Bexley Council has had to back down on its total FOI ban - which explains them answering one last week - and have assured the ICO that they will answer any future ones which they deem to have an element of public interest.

The Commissioner has specifically rejected Dimitri’s assertion that his FOIs are unwelcome because a truthful response would damage the Council’s political leadership and I think they are right to do so. I have never considered that to be the case; more often it is the refusal to respond which is damaging and not any suspicion of what the answer may have revealed.

So how can all that be summarised? It appears that the BBC website on vexatiousness will not have to be rewritten but an unscrupulous ICO is more than willing to get around the law by defining a Zebra crossing as an environmental issue.

Bexley Council comes out of it reasonably well. The persistent ULEZ questions were undeniably ‘environmental’ so it was entitled to use the EIR (but lacked the legal expertise to know about it) and having been given the nod by a devious ICO it can hardly be blamed for switching the attack from Vexatiousness to Harassment.

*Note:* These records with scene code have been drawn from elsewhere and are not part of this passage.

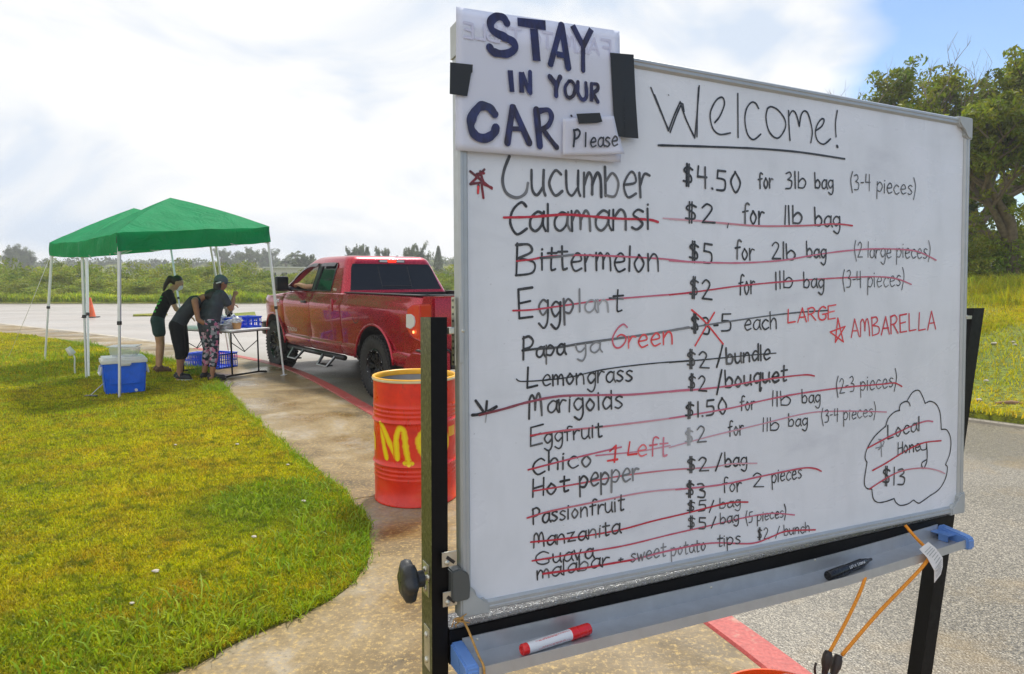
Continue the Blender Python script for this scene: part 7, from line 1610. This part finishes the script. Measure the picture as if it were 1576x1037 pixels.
# far hazy trees
def far_tree(px, ytop, depth, kind, label, ybase=415, w=None, group=None):
    base = O+ray(px, HZ)*depth; base = Vector((base.x, base.y, 0)); H_ = CAMH+(HZ-ytop)/F*base.y; rnd = random.Random(int(px*7))
    root = empty('palm_tree' if kind == 'palm' else ('pine_tree' if kind in ('pine', 'cas') else 'broadleaf_tree'), base, 0, label, 'palm tree' if kind == 'palm' else 'tree', group)
    bm = bmesh.new(); tips = []
    if kind == 'palm':
        tube(bm, smooth_line([Vector((0, 0, 0)), Vector((.3, 0, H_*.5)), Vector((.1, 0, H_*.88))], 3), [.22, .2, .19, .18, .16, .15, .14], 8); obj('trunk', bm, M_['bark'], root, True)
        V = []; C = []; rg = np.random.default_rng(int(px))
        for f in range(16):
            a = f*2.4; el = rnd.uniform(-.1, 1.1); L_ = rnd.uniform(2.2, 3.0)
            for t in np.linspace(.1, 1, 26):
                x = L_*t*math.cos(el); z = L_*t*math.sin(el)-1.5*t*t; c_ = np.array([.1+x*math.cos(a), x*math.sin(a), H_*.88+z]); 
                for sg in (-1, 1):
                    sd_ = np.array([-math.sin(a)*sg*.55*(1-t*.6), math.cos(a)*sg*.55*(1-t*.6), -.28]); dd = np.array([math.cos(a), math.sin(a), 0])*.07
                    V += [c_, c_+dd, c_+sd_+dd*1.4, c_+sd_]; C += [[.8, .8, .7, 1]]*4
        me = quads_mesh('fronds', np.array(V), np.array(C)); setup('fronds', me, M_['far_leaf'], root)
        return
    if kind == 'pine':
        tube(bm, [Vector((0, 0, 0)), Vector((0, 0, H_))], [.3, .04], 8); obj('trunk', bm, M_['bark'], root, True); cents = []; rad = []
        for lv in range(16):
            z = H_*(.2+.8*lv/16); rr = H_*.15*(1-lv/16)+.12
            for q in range(6): a = q*math.pi/3+lv*.4; cents.append((rr*.75*math.cos(a), rr*.75*math.sin(a), z)); rad.append((rr*.55, rr*.55, .22))
        V, c = leaf_cloud(cents, rad, 24, .20, int(px)); setup('crown', quads_mesh('crown', V, c), M_['far_leaf'], root); return
    limbs(bm, (0, 0, 0), H_, .75 if kind != 'cas' else .45, rnd, H_*.024, 3, .9, tips, 4, .36); obj('trunk', bm, M_['bark'], root, True)
    top_z = max(t.z for t in tips); sc_ = H_/top_z
    for ch in root.children: ch.data.transform(Matrix.Scale(sc_, 4))
    cents = [tuple(t*sc_) for t in tips]; rad = [[H_*.055*rnd.uniform(.7, 1.3)]*3 for _ in tips]
    if kind == 'cas': rad = [[H_*.03*rnd.uniform(.6, 1.3), H_*.03, H_*.06] for _ in tips]
    V, c = leaf_cloud(cents, rad, 26 if kind == 'cas' else 60, .16 if kind == 'cas' else .17, int(px), droop=.3); setup('crown', quads_mesh('crown', V, c), M_['far_leaf'], root)
far_tree(454, 387, 150, 'palm', 'hazy palm, tallest of those rising just left of the truck cab'); far_tree(439, 399, 150, 'palm', 'low hazy palm just left of the truck, above its door mirror'); far_tree(468, 392, 130, 'broad', 'rounded hazy tree rising behind the truck windscreen')
far_tree(537, 379, 120, 'cas', 'feathery hazy tree rising above the truck roof, the leftmost of the row'); far_tree(566, 377, 120, 'cas', 'feathery hazy tree above the truck roof, second of the row from the left'); far_tree(585, 381, 120, 'cas', 'feathery hazy tree just above the middle brake light of the truck')
far_tree(628, 380, 120, 'cas', 'broad feathery hazy tree above the right half of the truck roof'); far_tree(647, 375, 120, 'cas', 'tall feathery hazy tree above the right end of the truck roof'); far_tree(675, 378, 130, 'pine', 'slim conical pine rising right of the truck near the board')
for i, (px, yt) in enumerate(((8, 377), (28, 380), (48, 388), (395, 382), (365, 384), (412, 384), (425, 388), (340, 384))): far_tree(px, yt, 170+i*4, 'broad', 'pale hazy tree on the distant ridge behind the thicket', group='pale distant trees on the ridge')
# distant ridge
V = []; Fs = []; nx = 60
for i in range(nx+1):
    x = -260+i*7; h = 5.0+2.2*noise.noise(Vector((x*.02, 0, 2)))+1.2*noise.noise(Vector((x*.09, 3, 2))); V += [(x, 205, -1), (x, 210, h*.7), (x, 216, h*1.15), (x, 236, h*1.2)]
for i in range(nx):
    for k_ in range(3): Fs.append((i*4+k_, (i+1)*4+k_, (i+1)*4+k_+1, i*4+k_+1))
o = raw('hills', V, Fs, M_['hill'], None, True); tag(o, kind='structure')
rnd = random.Random(77); cents = []; rad = []
for _ in range(1500):
    x = rnd.uniform(-250, 150); h = 5.0+2.2*noise.noise(Vector((x*.02, 0, 2)))+1.2*noise.noise(Vector((x*.09, 3, 2))); z = rnd.uniform(.2, 1.15); cents.append((x, 206+z*9, h*z+rnd.uniform(0, .8))); rad.append([rnd.uniform(1.0, 2.2)]*2+[rnd.uniform(.8, 1.5)])
V, c = leaf_cloud(cents, rad, 40, .55, 9); o = setup('woodland', quads_mesh('woodland', V, c), M_['far_leaf']); tag(o, 'far wooded ridge fading into the rain haze', 'woodland', None, 'stuff')
# small pale building among the trees
bp = O+ray(440, HZ)*118; bp.z = 0; hb = empty('house', bp, .2, 'small distant pale roofed building between the trees left of the truck', 'building')
bm = bmesh.new(); bx(bm, (0, 0, 1.5), (6, 4, 3.0)); obj('wall', bm, M_['wall_cream'], hb); bm = bmesh.new(); bx(bm, (0, 0, 3.08), (6.8, 4.8, .16), None, .03); obj('roof', bm, M_['roof_white'], hb)
for x in (-1.8, 0, 1.8): bm = bmesh.new(); bx(bm, (x, -2.005, 1.7), (.9, .03, 1.0)); obj('window', bm, M_['glass_dark'], hb)
# big trees on the bank
def big_tree(base, H_, label, seed, nclump=1.0, leafsz=.085, per=170, spread=.8, name='broadleaf_tree', crownr=.12):
    rnd = random.Random(seed); root = empty(name, base, 0, label, 'tree'); bm = bmesh.new(); tips = []
    limbs(bm, (0, 0, -.1), H_, spread, rnd, H_*.019, 4, .8, tips, 4, .22); tz = max(t.z for t in tips); s_ = H_/(tz+H_*.03); bmesh.ops.transform(bm, matrix=Matrix.Scale(s_, 4), verts=bm.verts); obj('trunk', bm, M_['bark'], root, True)
    cents = []; rad = []
    for t in tips:
        if rnd.random() < nclump: q = t*s_; cents.append((q.x, q.y, q.z)); r_ = H_*crownr*.45*rnd.uniform(.5, 1.2); rad.append((r_, r_, r_*.55))
    for _ in range(30): a = rnd.uniform(0, 6.28); q = H_*.28*math.sqrt(rnd.random()); cents.append((q*math.cos(a), q*math.sin(a), H_*rnd.uniform(.18, .6))); r_ = H_*crownr*.5*rnd.uniform(.5, 1.1); rad.append((r_, r_, r_*.6))
    if cents:
        V, c = leaf_cloud(cents, rad, per, leafsz, seed, droop=.2); setup('crown', quads_mesh('crown', V, c), M_['leaf'], root)
    return root
def bankpt(px, depth): p = O+ray(px, HZ)*depth; return Vector((p.x, p.y, ground_at(p.x, p.y)-.05))
big_tree(bankpt(1500, 23), 8.2, 'large leafy tree on the bank with sky showing through its crown, above board corner', 12, .95, .10, 60)
big_tree(bankpt(1610, 24), 8.0, 'leafy tree at the right edge of the photo beside the largest tree', 23, .9, .10, 60)
big_tree(bankpt(1560, 19.5), 5.6, 'smaller leafy tree standing in front of the largest trunk at the right', 44, .95, .08, 60)
big_tree(bankpt(1415, 27), 7.6, 'lower leafy tree showing over the top edge of the board', 31, .8, .10, 50)
def bare_tree(base, H_, label, seed):
    rnd = random.Random(seed); root = empty('bare_tree', base, 0, label, 'tree'); bm = bmesh.new(); tips = []; limbs(bm, (0, 0, -.1), H_, .55, rnd, H_*.016, 5, .95, tips, 3, .33); tz = max(t.z for t in tips); bmesh.ops.transform(bm, matrix=Matrix.Scale(H_/tz, 4), verts=bm.verts); obj('trunk', bm, M_['bark_pale'], root, True)
bare_tree(bankpt(1330, 25), 7.7, 'bare pale twigs of a leafless tree above the top edge of the board', 3); bare_tree(bankpt(1462, 24.5), 8.0, 'thin bare branch tips standing above the crown of the large tree', 8)
for i, (px, dd_, hh) in enumerate(((1525, 19.5, 2.0), (1560, 20, 2.4), (1600, 21, 2.2), (1480, 21, 2.4), (1450, 22, 2.2), (1640, 21, 2.6), (1410, 23, 2.4))):
    o = bpy.data.objects.new('bush', bush_me[i % 5]); COL.objects.link(o); o.location = bankpt(px, dd_); s_ = hh/2.85; o.scale = (s_*.9, s_*.9, s_); o.rotation_euler.z = i; tag(o, 'dark green bush on top of the bank beneath the large tree', 'bush', 'bushes under the large tree')
# ================================================================ HAZE
HZD = .0014
if HZD > 0:
    bm = bmesh.new(); bx(bm, (-20, 110, 6.3), (1100, 300, 17)); k = NT('rain_haze'); k.t.nodes.remove(k.p); pv = k.n('ShaderNodeVolumePrincipled'); pv.inputs['Color'].default_value = (.93, .95, .98, 1); pv.inputs['Density'].default_value = HZD; pv.inputs['Anisotropy'].default_value = .2; k.l(pv.outputs[0], k.out.inputs['Volume'])
    hz = obj('haze', bm, k.m); tag(hz, kind='stuff')
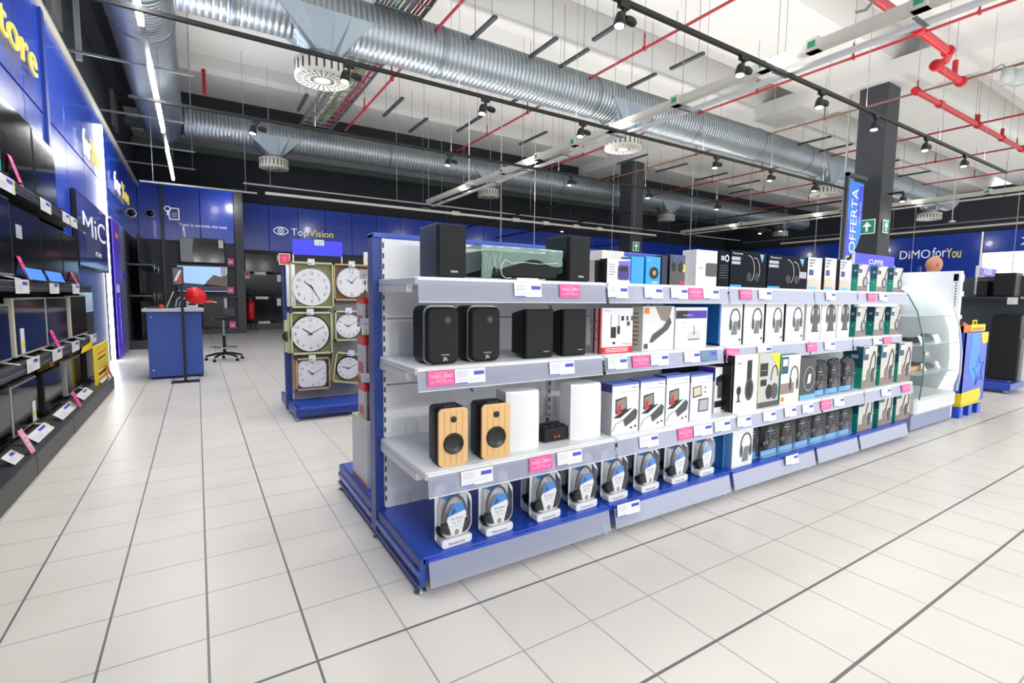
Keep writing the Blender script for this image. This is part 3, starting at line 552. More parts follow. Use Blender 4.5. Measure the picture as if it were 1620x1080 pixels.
m = MB(); m.box(2.692, 2.704, 1.90, YB-.012, .92, 1.235, mat('divider_blue', '0F5FA8', .35)); m.box(2.692, 2.704, 1.80, YB-.012, .52, .80, BLACKP); m.box(2.692, 2.704, 1.83, YB-.012, .152, .46, MC['divider_blue']); G(m, 'bay_divider', 'blue and black divider plate')
m = MB(); m.box(1.05, 1.45, YB-.03, YB-.009, .735, .75, INK); m.add([(1.2, YB-.03, .74), (1.35, YB-.03, .745), (1.33, YB-.035, .70), (1.22, YB-.035, .69)], [(0, 1, 2, 3)], PANW)
G(m, 'panel_slot', 'dark slot in the back panel')
m = MB(); m.bbox(1.98, 2.12, YB-.05, YB-.008, .70, .76, CREAM, .004)
for k in (2.02, 2.08): m.ell(k, .735, .013, .013, -.0, INK); m.v[-20:] = [(v[0], YB-.051, v[2]) for v in m.v[-20:]]
m.box(2.12, 2.3, YB-.03, YB-.015, .715, .73, INK); G(m, 'power_socket', 'cream socket box')
# ------------------------------------------------------------------ price cards on the rails
def label_card(X, w_, z, y, pink, tilt, name_lab):
    h = .062; m = MB(); y -= .0
    m.box(-w_/2, w_/2, -.0012, 0, 0, h, PINK if pink else CARD); k = -.0022
    if pink:
        m.text('TASSO ZERO', .013, CARD, (0, k, h*.52), al=.5, wd=w_*.86); m.text('In 10 rate', .006, CARD, (0, k, h*.36), al=.5, wd=w_*.35); m.text('tan 0% taeg 0%', .006, CARD, (0, k, h*.22), al=.5, wd=w_*.8); m.text('finanziamento', .004, CARD, (0, k, h*.82), al=.5, wd=w_*.5)
    else:
        m.pr(w_*.12, w_*.46, h*.55, h*.8, k, LILAC); m.pr(-w_*.48, -w_*.1, .001, h*.08, k, LILAC)
        for q in range(4): m.pr(-w_*.44, -w_*(.05+.08*(q % 2)), h*(.80-.11*q), h*(.80-.11*q)+.0015, k, GREYT)
        m.pr(-w_*.44, w_*.3, h*.25, h*.25+.0012, k, GREYT)
    o = m.build('financing_card' if pink else 'price_card', None, (X, y-.021, z-.088+.012), rot=(R_(-7), R_(tilt), 0))
    return tag(o, name_lab, 'promo card' if pink else 'price card', 'pink cards on the long shelving' if pink else 'white price cards on the long shelving')
TG = {0: [(814, 857, 0), (886, 918, 1), (962, 994, 0), (1020, 1049, 0), (1062, 1089, 0), (1090, 1112, 1), (1113, 1138, 0), (1171, 1190, 1), (1201, 1221, 0), (1307, 1322, 0), (1373, 1386, 1), (1391, 1404, 0)],
      1: [(677, 719, 1), (720, 768, 0), (870, 909, 0), (962, 993, 0), (1001, 1028, 1), (1030, 1058, 0), (1083, 1108, 0), (1109, 1135, 2), (1149, 1170, 1), (1199, 1221, 0), (1277, 1293, 1), (1305, 1321, 0), (1382, 1396, 0), (1398, 1411, 1)],
      2: [(730, 780, 0), (838, 874, 1), (882, 921, 0), (1012, 1042, 0), (1073, 1096, 1), (1098, 1127, 0), (1131, 1156, 0), (1167, 1189, 0), (1208, 1228, 0), (1242, 1260, 0), (1270, 1287, 0), (1299, 1315, 1), (1320, 1336, 0), (1395, 1410, 0), (1427, 1440, 1)]}
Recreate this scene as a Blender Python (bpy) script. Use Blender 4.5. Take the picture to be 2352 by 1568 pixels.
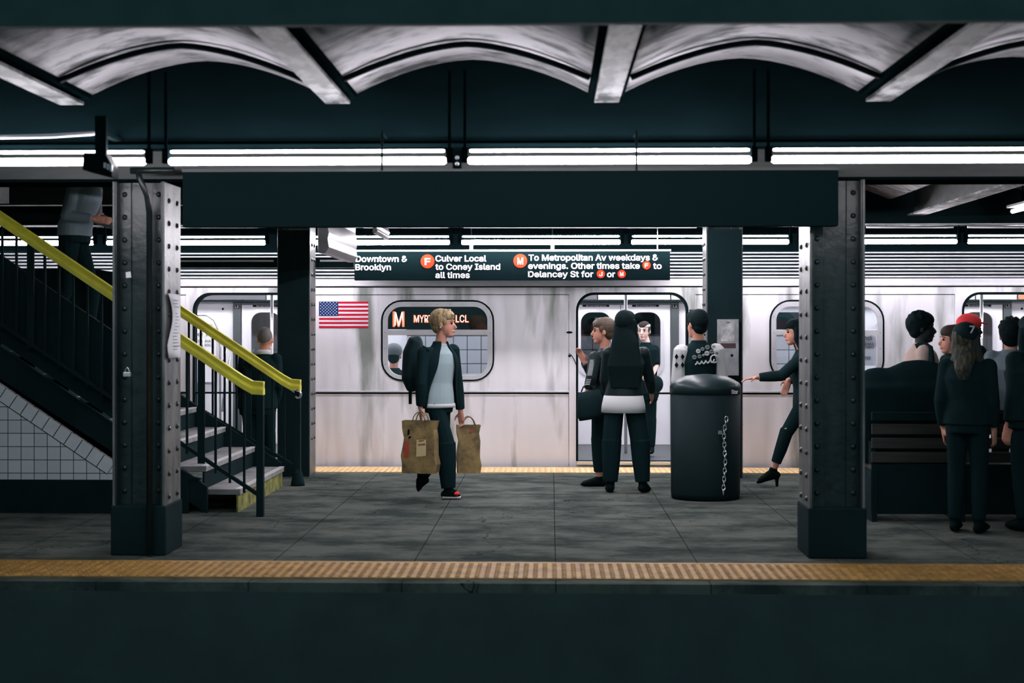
import bpy, bmesh, math, random
from mathutils import Vector, Matrix
random.seed(7)
R = math.radians
for o in list(bpy.data.objects): bpy.data.objects.remove(o)
SC = bpy.context.scene
COL = SC.collection

# ------------------------------------------------------------------ camera, world, exposure
F = 3200.0; TH = math.atan(89/F); EYE = 1.5; HZ = 755.0
cd = bpy.data.cameras.new('camera'); cam = bpy.data.objects.new('camera', cd); COL.objects.link(cam)
cam.location = (0, 0, EYE); cam.rotation_euler = (R(90), 0, TH)
cd.sensor_width = 36; cd.lens = F/2352*36; cd.shift_y = -(784-HZ)/2352
cd.clip_start = 0.05; cd.clip_end = 200
cd.dof.use_dof = True; cd.dof.focus_distance = 13.6; cd.dof.aperture_fstop = 2.0
SC.camera = cam
w = bpy.data.worlds.new('world'); SC.world = w; w.use_nodes = True
WB = w.node_tree.nodes['Background']; WB.inputs[0].default_value = (0.45, 0.92, 1.0, 1); WB.inputs[1].default_value = 0.31
SC.view_settings.view_transform = 'Standard'; SC.view_settings.look = 'None'
SC.view_settings.gamma = 1.0; SC.view_settings.exposure = 0.0; SC.view_settings.use_curve_mapping = False
TUBE_NEAR, TUBE_FAR, CAR_LIGHT = 62.0, 66.0, 17.0

def P(px, py, Y):
    a = (px-1176)/F; b = (HZ-py)/F
    t = Y/(math.cos(TH)+a*math.sin(TH))
    return Vector((t*(-math.sin(TH)+a*math.cos(TH)), Y, EYE+t*b))
def X(px, Y): return P(px, HZ, Y).x
def Z(py, Y, px=1265): return P(px, py, Y).z

# ------------------------------------------------------------------ materials
MATS = {}
def mat(name, col, rough=0.6, metal=0.0, var=0.0, scale=(4, 4, 4), col2=None, bump=0.0, bscale=40, spec=0.5, emit=None, estr=0.0, aniso=0, coat=0, ramp=(.36, .66)):
    if name in MATS: return MATS[name]
    m = bpy.data.materials.new(name); m.use_nodes = True; nt = m.node_tree; b = nt.nodes['Principled BSDF']
    b.inputs['Base Color'].default_value = (*col, 1); b.inputs['Roughness'].default_value = rough
    b.inputs['Metallic'].default_value = metal; b.inputs['Specular IOR Level'].default_value = spec
    if coat: b.inputs['Coat Weight'].default_value = coat; b.inputs['Coat Roughness'].default_value = .2
    if aniso: b.inputs['Anisotropic'].default_value = aniso
    tc = nt.nodes.new('ShaderNodeTexCoord'); mp = nt.nodes.new('ShaderNodeMapping'); mp.inputs['Scale'].default_value = scale
    nt.links.new(tc.outputs['Object'], mp.inputs[0])
    if var or col2:
        n = nt.nodes.new('ShaderNodeTexNoise'); n.inputs['Scale'].default_value = 1.0; n.inputs['Detail'].default_value = 6
        n.inputs['Roughness'].default_value = .62
        nt.links.new(mp.outputs[0], n.inputs['Vector'])
        r = nt.nodes.new('ShaderNodeValToRGB'); r.color_ramp.elements[0].position, r.color_ramp.elements[1].position = ramp
        c2 = col2 if col2 else tuple(c*(1-var) for c in col)
        r.color_ramp.elements[0].color = (*c2, 1); r.color_ramp.elements[1].color = (*col, 1)
        nt.links.new(n.outputs[0], r.inputs[0]); nt.links.new(r.outputs[0], b.inputs['Base Color'])
    if bump:
        n2 = nt.nodes.new('ShaderNodeTexNoise'); n2.inputs['Scale'].default_value = bscale; n2.inputs['Detail'].default_value = 5
        nt.links.new(tc.outputs['Object'], n2.inputs['Vector'])
        bp = nt.nodes.new('ShaderNodeBump'); bp.inputs['Strength'].default_value = bump; bp.inputs['Distance'].default_value = .01
        nt.links.new(n2.outputs[0], bp.inputs['Height']); nt.links.new(bp.outputs[0], b.inputs['Normal'])
    if emit: b.inputs['Emission Color'].default_value = (*emit, 1); b.inputs['Emission Strength'].default_value = estr
    MATS[name] = m; return m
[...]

The costs incurred by both the ICO and the Council must have been horrendous and one has to ask; For What? I cannot think of a single item to introduce here as an example of how we are all better off for knowing the answer to one of Dimitri’s questions.

And as if to prove that Dimitri is in combative mood, I have already seen his draft Appeal.

I think I now have a big splinter in my bum. Not being entirely for or against Bexley Council. Against some of Dimitri’s FOIs but fully behind his campaign for a clear petition statement from Bexley Council and fully confirmed in my opinion of the Information Commissioner’s Office. Their chosen deviancy was not predicted, only that the long wait for an answer indicated that they were up to some form chicanery. Is any Quango worth the expense? Do we have a partial explanation for the record 70 year high levels of taxation?